Scene modeling code data:
■ ■ ■ ■ ■

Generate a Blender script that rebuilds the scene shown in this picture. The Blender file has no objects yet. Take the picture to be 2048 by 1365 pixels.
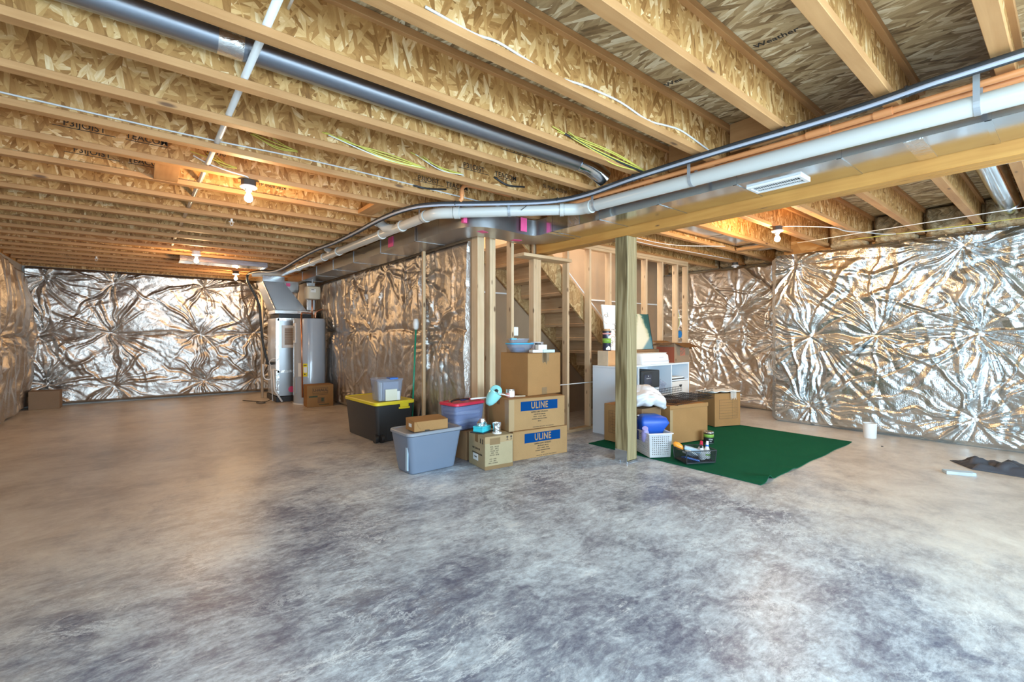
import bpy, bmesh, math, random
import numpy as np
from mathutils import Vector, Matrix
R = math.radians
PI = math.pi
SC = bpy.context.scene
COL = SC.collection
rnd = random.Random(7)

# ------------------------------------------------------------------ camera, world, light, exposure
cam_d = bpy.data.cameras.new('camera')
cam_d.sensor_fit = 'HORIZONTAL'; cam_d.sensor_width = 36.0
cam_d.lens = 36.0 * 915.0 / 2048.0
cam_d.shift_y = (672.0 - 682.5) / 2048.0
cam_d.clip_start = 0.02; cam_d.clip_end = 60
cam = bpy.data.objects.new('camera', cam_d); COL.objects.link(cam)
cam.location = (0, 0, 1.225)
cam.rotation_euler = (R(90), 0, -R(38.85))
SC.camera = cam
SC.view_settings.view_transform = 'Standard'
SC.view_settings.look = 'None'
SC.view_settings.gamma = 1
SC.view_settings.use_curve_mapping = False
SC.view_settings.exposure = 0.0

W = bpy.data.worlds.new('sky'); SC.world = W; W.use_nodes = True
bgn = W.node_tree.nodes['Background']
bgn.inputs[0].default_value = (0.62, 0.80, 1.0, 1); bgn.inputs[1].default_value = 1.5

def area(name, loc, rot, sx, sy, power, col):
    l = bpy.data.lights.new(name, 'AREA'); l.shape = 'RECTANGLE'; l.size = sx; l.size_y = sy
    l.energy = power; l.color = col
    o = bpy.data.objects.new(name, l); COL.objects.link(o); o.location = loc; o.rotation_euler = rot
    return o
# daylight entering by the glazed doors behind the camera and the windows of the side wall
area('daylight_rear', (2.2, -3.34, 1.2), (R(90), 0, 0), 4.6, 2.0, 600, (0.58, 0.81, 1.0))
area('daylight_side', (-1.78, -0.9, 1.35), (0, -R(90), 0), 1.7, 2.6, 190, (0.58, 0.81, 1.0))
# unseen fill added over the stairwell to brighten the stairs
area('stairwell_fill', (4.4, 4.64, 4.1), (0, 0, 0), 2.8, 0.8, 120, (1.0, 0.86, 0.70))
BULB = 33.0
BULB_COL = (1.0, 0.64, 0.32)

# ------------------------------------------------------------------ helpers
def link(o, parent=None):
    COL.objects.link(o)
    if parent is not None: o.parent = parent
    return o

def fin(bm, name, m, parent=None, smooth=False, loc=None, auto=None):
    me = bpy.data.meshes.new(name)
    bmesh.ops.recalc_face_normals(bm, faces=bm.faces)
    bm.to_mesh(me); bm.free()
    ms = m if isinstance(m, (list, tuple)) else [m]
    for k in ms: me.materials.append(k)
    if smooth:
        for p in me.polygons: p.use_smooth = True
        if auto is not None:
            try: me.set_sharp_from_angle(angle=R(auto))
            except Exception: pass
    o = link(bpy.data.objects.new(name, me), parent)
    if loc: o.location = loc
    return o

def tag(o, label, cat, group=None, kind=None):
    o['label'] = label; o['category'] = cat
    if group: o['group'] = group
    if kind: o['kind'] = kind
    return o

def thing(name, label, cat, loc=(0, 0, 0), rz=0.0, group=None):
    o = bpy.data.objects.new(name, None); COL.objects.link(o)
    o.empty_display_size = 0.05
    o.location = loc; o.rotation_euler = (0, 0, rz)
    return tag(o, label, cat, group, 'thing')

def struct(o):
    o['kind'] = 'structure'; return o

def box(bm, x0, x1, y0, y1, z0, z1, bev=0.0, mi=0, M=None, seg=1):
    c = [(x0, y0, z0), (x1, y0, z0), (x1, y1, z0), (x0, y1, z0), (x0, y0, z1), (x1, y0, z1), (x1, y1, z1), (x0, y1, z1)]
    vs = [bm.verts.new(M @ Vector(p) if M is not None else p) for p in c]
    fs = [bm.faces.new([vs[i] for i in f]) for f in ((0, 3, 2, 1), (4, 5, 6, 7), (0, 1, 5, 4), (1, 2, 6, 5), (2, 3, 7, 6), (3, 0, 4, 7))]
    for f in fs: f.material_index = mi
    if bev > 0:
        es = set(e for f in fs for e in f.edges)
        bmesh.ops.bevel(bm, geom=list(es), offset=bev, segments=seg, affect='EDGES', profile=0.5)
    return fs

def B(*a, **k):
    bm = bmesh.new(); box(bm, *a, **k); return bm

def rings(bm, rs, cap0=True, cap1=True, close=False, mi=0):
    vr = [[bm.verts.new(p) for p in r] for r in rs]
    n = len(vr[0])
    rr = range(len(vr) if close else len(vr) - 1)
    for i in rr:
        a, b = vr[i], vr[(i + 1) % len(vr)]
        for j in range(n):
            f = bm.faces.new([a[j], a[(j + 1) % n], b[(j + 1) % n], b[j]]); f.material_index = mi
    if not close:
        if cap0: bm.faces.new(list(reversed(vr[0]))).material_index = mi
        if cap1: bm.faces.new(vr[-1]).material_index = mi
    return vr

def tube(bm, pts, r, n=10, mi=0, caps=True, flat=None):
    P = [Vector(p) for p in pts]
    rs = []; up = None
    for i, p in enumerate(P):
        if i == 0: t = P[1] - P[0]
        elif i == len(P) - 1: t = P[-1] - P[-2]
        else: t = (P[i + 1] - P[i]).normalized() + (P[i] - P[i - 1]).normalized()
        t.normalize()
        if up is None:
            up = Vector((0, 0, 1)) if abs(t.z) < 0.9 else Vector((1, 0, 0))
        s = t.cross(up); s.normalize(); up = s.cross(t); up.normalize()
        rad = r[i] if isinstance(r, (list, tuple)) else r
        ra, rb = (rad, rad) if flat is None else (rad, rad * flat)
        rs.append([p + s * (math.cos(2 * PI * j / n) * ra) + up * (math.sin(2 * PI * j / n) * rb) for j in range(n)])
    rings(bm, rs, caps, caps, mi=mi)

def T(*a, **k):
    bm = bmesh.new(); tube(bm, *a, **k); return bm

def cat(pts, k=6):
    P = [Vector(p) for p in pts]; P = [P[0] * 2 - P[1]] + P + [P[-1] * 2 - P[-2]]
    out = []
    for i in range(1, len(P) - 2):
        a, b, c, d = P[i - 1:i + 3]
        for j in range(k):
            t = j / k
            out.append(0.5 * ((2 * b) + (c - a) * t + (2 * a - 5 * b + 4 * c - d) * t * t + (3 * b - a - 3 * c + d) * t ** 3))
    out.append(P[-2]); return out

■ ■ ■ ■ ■

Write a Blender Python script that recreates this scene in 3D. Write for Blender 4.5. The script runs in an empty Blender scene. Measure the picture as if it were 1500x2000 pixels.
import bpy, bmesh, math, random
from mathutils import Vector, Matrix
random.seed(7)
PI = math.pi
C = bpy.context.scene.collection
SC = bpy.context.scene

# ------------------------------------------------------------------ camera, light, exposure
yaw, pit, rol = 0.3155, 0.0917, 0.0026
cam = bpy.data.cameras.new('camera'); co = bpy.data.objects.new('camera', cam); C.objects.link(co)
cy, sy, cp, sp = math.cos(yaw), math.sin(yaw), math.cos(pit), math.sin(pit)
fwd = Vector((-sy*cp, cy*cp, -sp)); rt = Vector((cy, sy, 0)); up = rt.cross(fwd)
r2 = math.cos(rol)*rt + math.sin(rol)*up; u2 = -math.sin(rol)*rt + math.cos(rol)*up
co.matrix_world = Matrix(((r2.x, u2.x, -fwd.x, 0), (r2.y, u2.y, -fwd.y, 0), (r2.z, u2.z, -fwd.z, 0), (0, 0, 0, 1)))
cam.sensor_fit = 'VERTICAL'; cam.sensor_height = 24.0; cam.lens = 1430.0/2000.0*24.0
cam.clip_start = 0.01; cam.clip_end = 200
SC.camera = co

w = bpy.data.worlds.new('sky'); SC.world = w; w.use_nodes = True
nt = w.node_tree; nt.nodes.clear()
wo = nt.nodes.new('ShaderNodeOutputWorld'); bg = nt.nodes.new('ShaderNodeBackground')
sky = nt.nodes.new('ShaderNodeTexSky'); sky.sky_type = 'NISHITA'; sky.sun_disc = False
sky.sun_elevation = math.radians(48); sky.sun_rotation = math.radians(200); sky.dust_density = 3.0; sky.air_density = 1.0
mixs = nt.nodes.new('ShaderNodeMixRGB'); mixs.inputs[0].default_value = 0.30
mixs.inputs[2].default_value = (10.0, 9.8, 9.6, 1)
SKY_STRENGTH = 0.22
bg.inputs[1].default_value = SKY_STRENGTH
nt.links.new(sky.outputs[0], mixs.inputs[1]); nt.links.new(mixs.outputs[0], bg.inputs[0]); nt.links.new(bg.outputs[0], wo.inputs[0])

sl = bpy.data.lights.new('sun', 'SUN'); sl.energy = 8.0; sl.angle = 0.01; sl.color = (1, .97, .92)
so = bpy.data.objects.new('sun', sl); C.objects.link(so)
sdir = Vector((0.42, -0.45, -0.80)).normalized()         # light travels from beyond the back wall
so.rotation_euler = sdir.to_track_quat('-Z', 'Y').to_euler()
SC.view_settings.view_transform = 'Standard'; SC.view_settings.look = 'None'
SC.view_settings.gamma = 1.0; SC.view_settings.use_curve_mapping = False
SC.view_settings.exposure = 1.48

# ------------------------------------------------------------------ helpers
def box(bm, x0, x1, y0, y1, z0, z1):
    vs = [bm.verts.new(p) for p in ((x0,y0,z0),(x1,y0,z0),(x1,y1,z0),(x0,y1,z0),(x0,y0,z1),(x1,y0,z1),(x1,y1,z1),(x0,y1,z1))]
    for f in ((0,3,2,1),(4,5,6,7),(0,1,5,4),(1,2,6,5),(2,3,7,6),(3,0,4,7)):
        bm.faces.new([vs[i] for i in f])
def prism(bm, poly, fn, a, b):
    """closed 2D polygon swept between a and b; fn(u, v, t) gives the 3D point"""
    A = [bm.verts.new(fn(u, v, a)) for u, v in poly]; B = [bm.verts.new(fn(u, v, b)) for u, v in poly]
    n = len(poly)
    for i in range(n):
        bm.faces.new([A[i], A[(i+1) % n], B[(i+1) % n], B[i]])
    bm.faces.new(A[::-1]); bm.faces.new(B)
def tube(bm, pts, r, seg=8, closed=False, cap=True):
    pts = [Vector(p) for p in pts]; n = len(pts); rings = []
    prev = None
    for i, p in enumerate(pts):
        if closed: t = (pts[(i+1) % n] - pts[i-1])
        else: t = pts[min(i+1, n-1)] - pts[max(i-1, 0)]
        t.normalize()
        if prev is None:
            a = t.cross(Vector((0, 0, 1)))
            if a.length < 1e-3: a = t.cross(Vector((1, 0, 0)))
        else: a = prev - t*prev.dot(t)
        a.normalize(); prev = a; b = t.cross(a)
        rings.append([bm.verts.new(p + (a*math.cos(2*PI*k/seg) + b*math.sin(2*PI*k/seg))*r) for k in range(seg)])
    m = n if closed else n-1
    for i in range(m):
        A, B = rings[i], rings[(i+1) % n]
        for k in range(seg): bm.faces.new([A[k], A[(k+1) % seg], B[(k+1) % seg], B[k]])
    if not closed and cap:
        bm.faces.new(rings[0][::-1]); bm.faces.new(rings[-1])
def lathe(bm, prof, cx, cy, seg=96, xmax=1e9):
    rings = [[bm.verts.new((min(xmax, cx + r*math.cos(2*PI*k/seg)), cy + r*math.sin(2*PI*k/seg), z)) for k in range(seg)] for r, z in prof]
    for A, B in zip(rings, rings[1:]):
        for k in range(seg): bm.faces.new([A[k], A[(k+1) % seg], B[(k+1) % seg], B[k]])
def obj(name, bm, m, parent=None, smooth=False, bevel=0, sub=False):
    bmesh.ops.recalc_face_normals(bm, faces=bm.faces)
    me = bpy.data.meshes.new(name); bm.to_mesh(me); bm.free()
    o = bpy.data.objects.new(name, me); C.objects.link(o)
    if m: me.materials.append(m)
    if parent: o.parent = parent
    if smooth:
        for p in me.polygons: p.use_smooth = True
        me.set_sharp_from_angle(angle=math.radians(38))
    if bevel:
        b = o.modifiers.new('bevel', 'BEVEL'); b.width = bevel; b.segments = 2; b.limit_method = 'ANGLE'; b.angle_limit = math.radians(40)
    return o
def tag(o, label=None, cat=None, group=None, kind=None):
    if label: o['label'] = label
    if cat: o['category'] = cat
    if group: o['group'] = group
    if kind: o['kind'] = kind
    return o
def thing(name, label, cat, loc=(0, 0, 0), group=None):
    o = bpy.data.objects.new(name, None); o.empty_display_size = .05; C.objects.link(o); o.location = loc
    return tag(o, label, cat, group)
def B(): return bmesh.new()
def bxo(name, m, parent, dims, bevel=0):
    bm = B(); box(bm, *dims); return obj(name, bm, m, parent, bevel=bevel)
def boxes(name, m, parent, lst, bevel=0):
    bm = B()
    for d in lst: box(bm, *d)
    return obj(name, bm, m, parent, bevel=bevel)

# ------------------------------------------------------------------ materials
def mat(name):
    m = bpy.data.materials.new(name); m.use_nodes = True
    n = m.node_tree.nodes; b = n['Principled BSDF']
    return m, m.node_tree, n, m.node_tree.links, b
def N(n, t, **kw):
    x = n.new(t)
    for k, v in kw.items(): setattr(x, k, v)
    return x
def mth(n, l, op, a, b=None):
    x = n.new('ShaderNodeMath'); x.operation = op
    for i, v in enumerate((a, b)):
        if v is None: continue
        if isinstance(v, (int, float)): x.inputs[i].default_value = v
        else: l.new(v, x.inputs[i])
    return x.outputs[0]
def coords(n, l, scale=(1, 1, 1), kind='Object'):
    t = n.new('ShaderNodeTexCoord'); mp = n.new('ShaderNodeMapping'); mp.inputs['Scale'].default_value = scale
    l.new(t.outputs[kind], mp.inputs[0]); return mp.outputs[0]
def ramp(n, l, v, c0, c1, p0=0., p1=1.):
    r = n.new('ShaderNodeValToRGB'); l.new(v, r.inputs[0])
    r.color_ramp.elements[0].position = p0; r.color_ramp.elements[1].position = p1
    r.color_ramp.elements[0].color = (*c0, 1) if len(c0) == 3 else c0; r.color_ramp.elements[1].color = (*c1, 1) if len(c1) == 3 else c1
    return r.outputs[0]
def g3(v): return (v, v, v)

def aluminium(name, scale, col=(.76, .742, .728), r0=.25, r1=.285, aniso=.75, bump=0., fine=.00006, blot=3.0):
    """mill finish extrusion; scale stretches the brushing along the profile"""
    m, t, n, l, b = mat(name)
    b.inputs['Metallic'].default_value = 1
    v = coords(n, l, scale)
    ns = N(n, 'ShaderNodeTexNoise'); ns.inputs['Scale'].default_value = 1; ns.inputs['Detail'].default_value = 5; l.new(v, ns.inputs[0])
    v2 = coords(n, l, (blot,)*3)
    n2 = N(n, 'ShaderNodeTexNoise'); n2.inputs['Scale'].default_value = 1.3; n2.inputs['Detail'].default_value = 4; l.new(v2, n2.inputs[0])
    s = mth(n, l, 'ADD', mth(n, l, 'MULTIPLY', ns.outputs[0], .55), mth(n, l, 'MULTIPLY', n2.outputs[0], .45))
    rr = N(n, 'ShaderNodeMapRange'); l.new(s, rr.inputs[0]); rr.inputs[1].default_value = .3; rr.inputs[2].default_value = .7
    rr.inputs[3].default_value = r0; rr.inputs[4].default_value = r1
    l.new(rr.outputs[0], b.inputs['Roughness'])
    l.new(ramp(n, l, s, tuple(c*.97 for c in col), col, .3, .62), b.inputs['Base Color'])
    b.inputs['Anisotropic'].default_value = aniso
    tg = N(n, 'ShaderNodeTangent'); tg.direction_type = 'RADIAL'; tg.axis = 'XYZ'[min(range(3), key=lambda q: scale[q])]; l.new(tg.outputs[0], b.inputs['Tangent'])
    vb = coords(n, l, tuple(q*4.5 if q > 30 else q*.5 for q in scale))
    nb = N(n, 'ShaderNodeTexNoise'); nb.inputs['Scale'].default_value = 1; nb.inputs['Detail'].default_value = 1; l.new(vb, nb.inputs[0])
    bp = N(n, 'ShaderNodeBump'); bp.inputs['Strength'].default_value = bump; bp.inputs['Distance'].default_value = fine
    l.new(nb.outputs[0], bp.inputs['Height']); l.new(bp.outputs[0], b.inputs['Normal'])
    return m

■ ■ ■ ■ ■

**What needs to be done:**
Your task is to quote, unchanged, only the lines from the line bearing "Generate a Blender" through the line bearing "rnd = random.Random(7)"; the pictures are not part of the copy.

**Task result:**
Generate a Blender script that rebuilds the scene shown in this picture. The Blender file has no objects yet. Take the picture to be 2048 by 1365 pixels.
import bpy, bmesh, math, random
import numpy as np
from mathutils import Vector, Matrix
R = math.radians
PI = math.pi
SC = bpy.context.scene
COL = SC.collection
rnd = random.Random(7)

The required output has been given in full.